- [Directions]
Below are some records; quote exactly the lines from the one that contains "spots=((.17,.17,.17), 3.0, .72))" through the one that contains "spots=((.3,.24,.17), 2.0, .69))", inclusive, and no others.

|---|

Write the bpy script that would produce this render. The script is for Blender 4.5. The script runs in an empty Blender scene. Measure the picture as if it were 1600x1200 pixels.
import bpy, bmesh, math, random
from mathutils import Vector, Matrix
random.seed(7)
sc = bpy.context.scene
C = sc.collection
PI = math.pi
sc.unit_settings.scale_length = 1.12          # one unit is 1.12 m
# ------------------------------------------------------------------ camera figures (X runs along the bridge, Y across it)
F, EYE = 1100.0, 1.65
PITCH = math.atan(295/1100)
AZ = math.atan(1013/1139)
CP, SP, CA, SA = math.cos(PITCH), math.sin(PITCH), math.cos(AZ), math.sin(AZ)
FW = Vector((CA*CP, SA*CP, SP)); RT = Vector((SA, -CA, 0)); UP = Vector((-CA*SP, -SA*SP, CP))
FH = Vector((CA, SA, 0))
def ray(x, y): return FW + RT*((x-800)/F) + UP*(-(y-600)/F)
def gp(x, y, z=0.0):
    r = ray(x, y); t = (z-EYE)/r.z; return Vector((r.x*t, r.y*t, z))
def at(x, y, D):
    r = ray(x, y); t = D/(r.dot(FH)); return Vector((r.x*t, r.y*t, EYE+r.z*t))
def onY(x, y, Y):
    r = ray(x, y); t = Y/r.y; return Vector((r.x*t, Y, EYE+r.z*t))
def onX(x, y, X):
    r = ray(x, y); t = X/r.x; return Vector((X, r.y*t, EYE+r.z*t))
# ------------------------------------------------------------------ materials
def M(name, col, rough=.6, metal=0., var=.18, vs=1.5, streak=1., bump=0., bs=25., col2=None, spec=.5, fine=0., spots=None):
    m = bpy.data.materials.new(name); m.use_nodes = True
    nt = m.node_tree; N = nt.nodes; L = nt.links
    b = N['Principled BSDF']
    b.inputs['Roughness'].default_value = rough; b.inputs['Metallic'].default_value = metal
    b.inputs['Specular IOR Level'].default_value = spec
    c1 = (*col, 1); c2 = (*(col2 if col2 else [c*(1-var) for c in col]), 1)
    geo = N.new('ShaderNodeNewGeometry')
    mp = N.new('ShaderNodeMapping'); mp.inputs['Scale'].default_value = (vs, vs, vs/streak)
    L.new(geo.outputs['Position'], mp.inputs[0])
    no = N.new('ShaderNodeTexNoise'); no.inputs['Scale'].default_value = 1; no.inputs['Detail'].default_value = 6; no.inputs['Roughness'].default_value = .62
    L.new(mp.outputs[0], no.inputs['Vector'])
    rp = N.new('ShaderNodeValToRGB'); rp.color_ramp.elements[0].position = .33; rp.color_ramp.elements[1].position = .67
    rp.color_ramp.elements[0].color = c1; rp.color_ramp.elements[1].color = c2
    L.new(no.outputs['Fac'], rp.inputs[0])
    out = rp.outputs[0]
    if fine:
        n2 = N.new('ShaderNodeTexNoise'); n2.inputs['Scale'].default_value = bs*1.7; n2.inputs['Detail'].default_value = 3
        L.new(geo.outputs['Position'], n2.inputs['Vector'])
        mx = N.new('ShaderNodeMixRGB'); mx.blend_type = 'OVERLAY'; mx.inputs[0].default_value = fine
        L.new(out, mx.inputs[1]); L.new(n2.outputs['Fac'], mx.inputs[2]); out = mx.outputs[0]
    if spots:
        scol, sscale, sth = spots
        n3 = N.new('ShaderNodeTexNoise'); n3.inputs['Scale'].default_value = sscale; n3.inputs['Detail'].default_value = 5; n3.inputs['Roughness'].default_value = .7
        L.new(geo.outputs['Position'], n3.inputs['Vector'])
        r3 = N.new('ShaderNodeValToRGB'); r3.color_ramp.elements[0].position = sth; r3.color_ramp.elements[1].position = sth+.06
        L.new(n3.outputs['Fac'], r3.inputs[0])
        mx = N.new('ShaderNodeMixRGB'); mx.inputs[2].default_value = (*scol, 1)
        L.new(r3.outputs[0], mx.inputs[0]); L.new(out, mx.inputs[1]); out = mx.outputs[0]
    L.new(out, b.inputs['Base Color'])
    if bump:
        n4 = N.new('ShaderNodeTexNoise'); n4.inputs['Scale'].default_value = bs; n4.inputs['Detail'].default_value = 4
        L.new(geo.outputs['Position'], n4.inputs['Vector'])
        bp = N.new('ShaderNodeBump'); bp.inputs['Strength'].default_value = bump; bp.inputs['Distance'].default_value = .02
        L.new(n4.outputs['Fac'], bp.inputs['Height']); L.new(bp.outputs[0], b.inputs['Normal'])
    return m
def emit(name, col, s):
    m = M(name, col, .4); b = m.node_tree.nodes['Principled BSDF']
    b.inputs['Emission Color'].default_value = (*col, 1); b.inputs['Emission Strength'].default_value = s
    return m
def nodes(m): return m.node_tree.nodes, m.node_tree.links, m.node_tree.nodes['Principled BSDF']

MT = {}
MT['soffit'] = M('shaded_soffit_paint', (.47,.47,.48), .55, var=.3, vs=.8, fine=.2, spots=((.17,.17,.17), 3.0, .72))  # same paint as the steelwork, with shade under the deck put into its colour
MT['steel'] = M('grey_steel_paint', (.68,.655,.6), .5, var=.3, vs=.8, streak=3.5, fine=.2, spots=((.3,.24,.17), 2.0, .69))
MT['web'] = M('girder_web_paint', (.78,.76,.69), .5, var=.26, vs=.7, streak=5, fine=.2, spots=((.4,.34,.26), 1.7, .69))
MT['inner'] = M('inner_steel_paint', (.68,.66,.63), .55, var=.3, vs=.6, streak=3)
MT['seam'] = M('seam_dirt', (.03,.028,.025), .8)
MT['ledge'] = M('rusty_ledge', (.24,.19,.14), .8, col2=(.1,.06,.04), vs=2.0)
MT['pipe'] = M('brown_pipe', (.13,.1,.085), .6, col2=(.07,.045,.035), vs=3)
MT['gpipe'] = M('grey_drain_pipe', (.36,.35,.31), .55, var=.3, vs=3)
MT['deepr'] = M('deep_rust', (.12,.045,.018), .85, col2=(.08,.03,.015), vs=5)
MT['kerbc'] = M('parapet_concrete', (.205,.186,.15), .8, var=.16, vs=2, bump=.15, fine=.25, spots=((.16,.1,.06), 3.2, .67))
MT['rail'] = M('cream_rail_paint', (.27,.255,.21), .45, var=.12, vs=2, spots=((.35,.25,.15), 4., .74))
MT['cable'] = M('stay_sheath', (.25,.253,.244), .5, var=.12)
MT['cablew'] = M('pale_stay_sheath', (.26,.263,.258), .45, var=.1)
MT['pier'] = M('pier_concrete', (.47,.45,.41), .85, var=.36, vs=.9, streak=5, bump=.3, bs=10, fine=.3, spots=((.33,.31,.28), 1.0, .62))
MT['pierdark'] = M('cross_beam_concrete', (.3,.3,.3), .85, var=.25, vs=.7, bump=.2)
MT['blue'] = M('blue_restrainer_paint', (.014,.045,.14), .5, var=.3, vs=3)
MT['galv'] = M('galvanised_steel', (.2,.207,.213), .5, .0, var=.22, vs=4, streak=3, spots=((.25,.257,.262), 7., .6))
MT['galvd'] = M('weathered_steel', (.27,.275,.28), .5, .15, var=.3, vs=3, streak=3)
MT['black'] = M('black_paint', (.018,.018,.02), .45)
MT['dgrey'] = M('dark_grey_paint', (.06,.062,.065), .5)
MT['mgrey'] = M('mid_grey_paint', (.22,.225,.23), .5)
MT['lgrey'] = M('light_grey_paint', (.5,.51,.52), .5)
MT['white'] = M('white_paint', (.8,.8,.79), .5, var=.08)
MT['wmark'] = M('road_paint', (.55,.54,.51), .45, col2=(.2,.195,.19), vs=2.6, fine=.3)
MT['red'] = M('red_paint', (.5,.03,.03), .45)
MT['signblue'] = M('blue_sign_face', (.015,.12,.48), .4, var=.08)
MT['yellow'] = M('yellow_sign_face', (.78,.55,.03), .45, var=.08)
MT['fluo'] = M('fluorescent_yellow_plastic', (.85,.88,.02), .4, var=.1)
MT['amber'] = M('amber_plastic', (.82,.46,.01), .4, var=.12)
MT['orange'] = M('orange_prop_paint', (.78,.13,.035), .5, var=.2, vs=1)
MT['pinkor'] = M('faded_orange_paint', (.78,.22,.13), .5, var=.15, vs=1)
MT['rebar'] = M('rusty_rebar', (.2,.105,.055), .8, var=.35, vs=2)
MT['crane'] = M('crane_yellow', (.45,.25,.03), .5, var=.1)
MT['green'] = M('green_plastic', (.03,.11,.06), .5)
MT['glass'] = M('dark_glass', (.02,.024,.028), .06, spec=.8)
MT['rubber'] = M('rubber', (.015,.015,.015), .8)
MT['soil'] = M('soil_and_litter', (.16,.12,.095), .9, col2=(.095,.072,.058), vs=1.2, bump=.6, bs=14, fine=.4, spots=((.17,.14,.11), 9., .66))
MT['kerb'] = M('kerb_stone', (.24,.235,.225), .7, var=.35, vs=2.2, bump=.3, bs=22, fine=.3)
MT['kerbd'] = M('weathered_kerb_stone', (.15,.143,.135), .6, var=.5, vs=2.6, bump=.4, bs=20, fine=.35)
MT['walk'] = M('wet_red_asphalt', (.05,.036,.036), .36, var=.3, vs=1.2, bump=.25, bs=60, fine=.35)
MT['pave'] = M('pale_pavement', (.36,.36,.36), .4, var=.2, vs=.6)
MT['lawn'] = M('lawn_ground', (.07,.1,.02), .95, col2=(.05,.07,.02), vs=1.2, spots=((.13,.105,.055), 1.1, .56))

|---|

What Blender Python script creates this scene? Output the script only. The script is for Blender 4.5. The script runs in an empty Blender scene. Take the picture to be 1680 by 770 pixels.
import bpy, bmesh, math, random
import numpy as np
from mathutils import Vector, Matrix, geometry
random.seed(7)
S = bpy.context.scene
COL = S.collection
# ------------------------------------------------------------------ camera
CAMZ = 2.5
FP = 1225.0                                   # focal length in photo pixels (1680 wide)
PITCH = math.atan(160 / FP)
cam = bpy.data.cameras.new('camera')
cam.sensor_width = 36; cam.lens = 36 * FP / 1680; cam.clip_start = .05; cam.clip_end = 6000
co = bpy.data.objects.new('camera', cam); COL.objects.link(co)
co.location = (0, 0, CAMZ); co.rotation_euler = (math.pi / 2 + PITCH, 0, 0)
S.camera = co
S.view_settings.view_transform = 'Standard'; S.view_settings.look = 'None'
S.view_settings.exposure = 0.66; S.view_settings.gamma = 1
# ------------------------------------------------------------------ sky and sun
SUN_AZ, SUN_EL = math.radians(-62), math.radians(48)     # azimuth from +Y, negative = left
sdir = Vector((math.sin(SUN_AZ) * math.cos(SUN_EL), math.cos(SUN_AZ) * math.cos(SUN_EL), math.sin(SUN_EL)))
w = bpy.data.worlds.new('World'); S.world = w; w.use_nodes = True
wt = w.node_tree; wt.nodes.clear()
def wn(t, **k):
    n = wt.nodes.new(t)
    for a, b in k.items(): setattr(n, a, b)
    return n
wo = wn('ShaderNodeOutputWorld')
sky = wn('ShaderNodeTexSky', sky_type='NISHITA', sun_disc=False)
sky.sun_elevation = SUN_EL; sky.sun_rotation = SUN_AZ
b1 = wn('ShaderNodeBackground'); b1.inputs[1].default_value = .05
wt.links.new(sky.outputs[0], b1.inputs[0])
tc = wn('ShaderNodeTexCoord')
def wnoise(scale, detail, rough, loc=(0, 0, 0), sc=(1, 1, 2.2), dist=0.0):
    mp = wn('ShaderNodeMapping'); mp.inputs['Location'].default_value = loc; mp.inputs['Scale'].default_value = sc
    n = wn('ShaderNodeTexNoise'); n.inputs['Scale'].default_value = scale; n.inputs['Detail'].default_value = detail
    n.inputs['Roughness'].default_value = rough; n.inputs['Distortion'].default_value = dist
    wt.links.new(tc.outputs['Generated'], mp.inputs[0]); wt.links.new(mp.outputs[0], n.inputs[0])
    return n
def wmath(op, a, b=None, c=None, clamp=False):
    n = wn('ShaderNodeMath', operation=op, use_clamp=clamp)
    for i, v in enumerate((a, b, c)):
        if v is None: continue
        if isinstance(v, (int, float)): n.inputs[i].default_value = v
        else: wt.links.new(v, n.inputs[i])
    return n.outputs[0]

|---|

- [Finished exercise]
MT['soffit'] = M('shaded_soffit_paint', (.47,.47,.48), .55, var=.3, vs=.8, fine=.2, spots=((.17,.17,.17), 3.0, .72))  # same paint as the steelwork, with shade under the deck put into its colour
MT['steel'] = M('grey_steel_paint', (.68,.655,.6), .5, var=.3, vs=.8, streak=3.5, fine=.2, spots=((.3,.24,.17), 2.0, .69))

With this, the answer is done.